Turkey's Epias Launches Gas Trade

Turkey's energy exchange Epias launched trading on its spot day ahead gas market September 1 as planned. The move follows the launch of test trading back in April and the sharing of market data provided by Turkey's state gas importer Botas, private importers, gas producers and other market players from the middle of July.

That data shared included data on stock volumes and physical flow in and out of Turkey's national transmission grid, capacity and reserve volumes, virtual trading and transport nomination, designed to enable potential market players to analyse how the Turkish gas market works.
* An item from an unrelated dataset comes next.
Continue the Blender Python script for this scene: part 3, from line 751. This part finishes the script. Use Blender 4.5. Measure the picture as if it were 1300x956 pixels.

Addressing the opening ceremony Turkey's newly appointed energy minister Fatih Donmez emphasised the significance of the launch of gas trading.

"This is an important step in our efforts to realise the liberalisation of Turkey's energy markets," he said adding that it was also an important step towards Turkey's goal of becoming a regional energy trading centre.

Donmez added that the expectation is that the market will lead to lower gas prices pointing out that this is what happened to Turkish power prices after Epias launched power trading in 2015.

"Some people warned that it would result in more expensive electricity, but prices have fallen from around 12 US cents/KWh then to around five cents today," he said.

Although it is still early days that appears to have been the immediate result with Epais board member Mustafa Karahan confirming to NGW that the first few days of trading had seen gas trading at slightly below the sale price of Turkey's state gas importer Botas, which imports around 80% of the gas under fixed-term import contracts and most of the spot LNG imported.

According to Karahan the first few days of gas trading had proved better than expected with 50 companies participating in the market, and 14 of them actively trading. "Currently due to low imbalances it's a buyers market with prices slightly below Botas sale price," he said.

Karahan explained that Epias' aim now is to implement a deliverable physical forward power market after which they hope to introduce gas futures trading.